Die EU-Kommission wirft eine Menge Schlagworte in die Runde: Digitalisierung! Herausforderung! Ökosysteme! Die Industriestrategie ist in erster Linie eine Serie von Ankündigungen. Aktionspläne zum Schutz von geistigem Eigentum und zur Rohstoffbeschaffung. Eine Überprüfung der europäischen Wettbewerbsregeln und Schutzinstrumente gegen unfaire Praktiken im Welthandel. Ein Weißbuch zur Wirkung ausländischer Subventionen im Binnenmarkt und eine Gesetzesvorlage zu Gegenmaßnahmen. Eine Strategie für den Mittelstand und eine zum Abbau von Hürden im Binnenmarkt: «Dieses Paket ist umfassend», lobte Vestager.
Umfassend, aber eben auch teils watteweich. Ein aussichtsreiches und konkretes Instrument sind immerhin Pläne für weitere Konsortien nach dem Muster der Batterie-Allianz, die 2017 gegründet wurde, um hochwertige Batterien für Elektroautos in Europa zu produzieren, statt sie sämtlich aus Asien einzuführen. In solchen Großprojekten sollen kleine und große Firmen sowie staatliche Akteure zusammenwirken. Als nächstes steht eine solche Allianz zur Entwicklung der Wasserstofftechnik an, wie Kommissionsvize Valdis Dombrovskis ankündigte.
Wasserstoff ist ein potenziell fabelhafter Antriebstoff für Autos der Zukunft, weil nach der Nutzung nur Wasserdampf übrig bleibt. Und doch kommt man bei der Einführung kaum voran - wegen hoher Kosten, wegen technischer Probleme und fehlender Zapfsäulen. Hier will die Kommission ansetzen und in grenzüberschreitender Zusammenarbeit von Firmen in Europa endlich die nötige Marktkraft entfesseln.
«Wir müssen alle Kräfte bündeln, um Schlüsseltechnologien in Europa zu stärken», betonte auch Bundeswirtschaftsminister Peter Altmaier. «Nur so können wir Wettbewerbsfähigkeit und Arbeitsplätze langfristig sichern.» Die neue EU-Strategie sieht der CDU-Politiker auch als Erfolg für Deutschland und Frankreich, die vor einem Jahr eine Initiative für eine europäische Industriepolitik gestartet hatten.
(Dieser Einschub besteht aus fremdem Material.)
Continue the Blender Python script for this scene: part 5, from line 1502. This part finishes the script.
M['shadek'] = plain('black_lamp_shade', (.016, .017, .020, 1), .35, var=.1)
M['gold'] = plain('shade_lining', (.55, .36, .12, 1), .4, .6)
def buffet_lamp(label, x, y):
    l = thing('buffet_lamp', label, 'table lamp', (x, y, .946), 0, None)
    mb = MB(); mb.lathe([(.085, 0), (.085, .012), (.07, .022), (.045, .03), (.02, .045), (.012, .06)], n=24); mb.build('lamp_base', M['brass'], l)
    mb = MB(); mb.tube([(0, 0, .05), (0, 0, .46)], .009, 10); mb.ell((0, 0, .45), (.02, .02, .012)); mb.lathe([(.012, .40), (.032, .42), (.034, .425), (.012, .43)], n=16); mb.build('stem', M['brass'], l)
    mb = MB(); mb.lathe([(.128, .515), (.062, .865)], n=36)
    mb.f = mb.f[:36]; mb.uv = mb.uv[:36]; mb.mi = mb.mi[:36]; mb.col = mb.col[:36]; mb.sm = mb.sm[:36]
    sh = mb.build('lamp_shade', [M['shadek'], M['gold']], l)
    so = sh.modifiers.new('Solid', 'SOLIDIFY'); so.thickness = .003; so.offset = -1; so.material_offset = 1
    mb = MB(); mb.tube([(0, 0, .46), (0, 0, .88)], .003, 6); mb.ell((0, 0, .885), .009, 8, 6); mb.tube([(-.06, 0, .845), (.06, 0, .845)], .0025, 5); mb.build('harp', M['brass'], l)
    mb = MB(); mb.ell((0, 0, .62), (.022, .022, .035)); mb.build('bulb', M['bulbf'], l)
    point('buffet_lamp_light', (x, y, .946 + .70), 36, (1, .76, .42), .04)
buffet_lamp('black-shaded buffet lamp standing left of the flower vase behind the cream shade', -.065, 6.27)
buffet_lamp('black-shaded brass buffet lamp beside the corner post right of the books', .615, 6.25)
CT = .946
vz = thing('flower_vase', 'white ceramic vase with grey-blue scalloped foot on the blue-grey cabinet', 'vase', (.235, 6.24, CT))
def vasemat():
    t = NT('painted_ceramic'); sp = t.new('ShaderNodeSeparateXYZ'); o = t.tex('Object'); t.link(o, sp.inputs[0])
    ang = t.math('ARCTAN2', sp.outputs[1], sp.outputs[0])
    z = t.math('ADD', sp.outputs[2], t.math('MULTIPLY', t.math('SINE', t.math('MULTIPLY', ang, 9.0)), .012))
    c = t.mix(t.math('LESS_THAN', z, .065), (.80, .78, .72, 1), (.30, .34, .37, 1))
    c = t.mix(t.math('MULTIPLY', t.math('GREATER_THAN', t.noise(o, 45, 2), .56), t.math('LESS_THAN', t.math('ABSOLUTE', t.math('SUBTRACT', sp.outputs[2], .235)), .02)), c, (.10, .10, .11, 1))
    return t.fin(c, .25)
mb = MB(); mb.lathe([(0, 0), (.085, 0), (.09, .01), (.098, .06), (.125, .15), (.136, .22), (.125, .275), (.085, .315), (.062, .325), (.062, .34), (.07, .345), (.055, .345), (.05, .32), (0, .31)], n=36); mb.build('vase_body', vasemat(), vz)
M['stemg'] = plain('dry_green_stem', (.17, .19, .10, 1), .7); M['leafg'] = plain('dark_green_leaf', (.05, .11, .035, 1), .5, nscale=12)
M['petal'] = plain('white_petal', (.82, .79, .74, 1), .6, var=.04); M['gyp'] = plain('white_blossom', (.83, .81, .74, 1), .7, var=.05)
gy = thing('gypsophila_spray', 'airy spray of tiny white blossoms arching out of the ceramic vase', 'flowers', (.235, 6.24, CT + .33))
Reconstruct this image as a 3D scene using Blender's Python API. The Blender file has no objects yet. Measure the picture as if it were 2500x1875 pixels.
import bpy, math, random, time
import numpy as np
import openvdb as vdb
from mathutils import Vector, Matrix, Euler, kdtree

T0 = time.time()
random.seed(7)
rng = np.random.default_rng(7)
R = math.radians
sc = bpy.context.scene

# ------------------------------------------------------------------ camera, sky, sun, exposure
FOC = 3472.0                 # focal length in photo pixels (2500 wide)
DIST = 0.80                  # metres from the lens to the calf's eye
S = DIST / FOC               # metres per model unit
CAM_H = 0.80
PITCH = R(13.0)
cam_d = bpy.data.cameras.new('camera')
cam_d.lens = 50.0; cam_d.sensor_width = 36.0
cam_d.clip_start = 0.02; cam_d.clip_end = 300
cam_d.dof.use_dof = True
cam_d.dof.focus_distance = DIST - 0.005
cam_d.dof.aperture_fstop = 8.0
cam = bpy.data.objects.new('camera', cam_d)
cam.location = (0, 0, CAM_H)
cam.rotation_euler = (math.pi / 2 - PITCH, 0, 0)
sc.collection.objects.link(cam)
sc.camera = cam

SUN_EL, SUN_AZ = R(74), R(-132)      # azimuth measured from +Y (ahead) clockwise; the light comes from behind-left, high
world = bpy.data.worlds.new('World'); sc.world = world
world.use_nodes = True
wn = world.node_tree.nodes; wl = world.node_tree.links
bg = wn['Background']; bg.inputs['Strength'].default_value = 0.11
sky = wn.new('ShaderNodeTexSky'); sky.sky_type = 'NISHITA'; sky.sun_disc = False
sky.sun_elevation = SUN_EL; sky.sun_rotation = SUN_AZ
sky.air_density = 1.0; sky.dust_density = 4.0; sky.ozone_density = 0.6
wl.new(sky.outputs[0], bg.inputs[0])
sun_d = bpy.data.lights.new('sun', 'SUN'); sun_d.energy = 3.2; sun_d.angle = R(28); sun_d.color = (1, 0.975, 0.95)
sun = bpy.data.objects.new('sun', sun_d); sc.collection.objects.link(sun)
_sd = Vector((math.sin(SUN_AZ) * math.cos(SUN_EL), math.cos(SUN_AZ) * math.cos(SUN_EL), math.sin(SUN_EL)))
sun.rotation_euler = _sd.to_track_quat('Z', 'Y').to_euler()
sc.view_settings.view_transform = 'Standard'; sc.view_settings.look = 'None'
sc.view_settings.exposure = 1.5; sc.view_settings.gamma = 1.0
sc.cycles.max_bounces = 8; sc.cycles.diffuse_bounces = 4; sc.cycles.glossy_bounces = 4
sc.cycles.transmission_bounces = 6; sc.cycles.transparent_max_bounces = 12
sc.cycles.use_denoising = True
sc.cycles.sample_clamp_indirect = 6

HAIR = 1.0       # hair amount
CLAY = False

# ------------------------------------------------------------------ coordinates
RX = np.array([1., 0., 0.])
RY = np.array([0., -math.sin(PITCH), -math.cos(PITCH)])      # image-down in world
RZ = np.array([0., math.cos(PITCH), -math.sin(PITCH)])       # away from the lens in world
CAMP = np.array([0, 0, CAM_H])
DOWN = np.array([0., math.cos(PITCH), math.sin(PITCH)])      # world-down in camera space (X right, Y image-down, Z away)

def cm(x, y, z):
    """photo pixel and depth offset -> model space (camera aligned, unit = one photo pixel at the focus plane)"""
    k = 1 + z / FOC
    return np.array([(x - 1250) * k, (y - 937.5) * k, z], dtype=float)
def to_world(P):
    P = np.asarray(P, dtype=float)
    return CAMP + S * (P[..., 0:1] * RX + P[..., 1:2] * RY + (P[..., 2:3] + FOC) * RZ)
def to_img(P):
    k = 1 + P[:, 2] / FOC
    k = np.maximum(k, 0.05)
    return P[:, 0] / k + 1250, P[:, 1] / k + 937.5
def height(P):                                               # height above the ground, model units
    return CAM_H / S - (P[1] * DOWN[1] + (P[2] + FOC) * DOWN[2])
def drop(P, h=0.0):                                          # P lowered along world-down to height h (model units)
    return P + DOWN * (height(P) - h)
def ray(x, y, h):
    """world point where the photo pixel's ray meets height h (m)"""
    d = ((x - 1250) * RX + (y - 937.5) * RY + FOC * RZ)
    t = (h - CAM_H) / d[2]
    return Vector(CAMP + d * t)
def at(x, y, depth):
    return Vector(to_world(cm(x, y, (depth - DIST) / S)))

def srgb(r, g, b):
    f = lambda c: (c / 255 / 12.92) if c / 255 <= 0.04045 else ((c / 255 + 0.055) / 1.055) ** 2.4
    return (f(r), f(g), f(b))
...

Grüne und Umweltschützer begrüßen den Ansatz, mit aktiver Wirtschaftspolitik die europäische Klimawende voranzubringen. Der Deutsche Gewerkschaftsbund (DGB) ist indes nur halb beruhigt, ob eine De-Industrialisierung Europas wirklich abgewendet werden kann. «Es reicht nicht, allgemeine Rahmenbedingungen zu verbessern», sagte DGB-Vorstandsmitglied Stefan Körzell der «Neuen Osnabrücker Zeitung» (Mittwoch). Vielmehr müsse die EU selbst massiv zusätzliches Geld in den sozial-ökologischen Umbau investieren.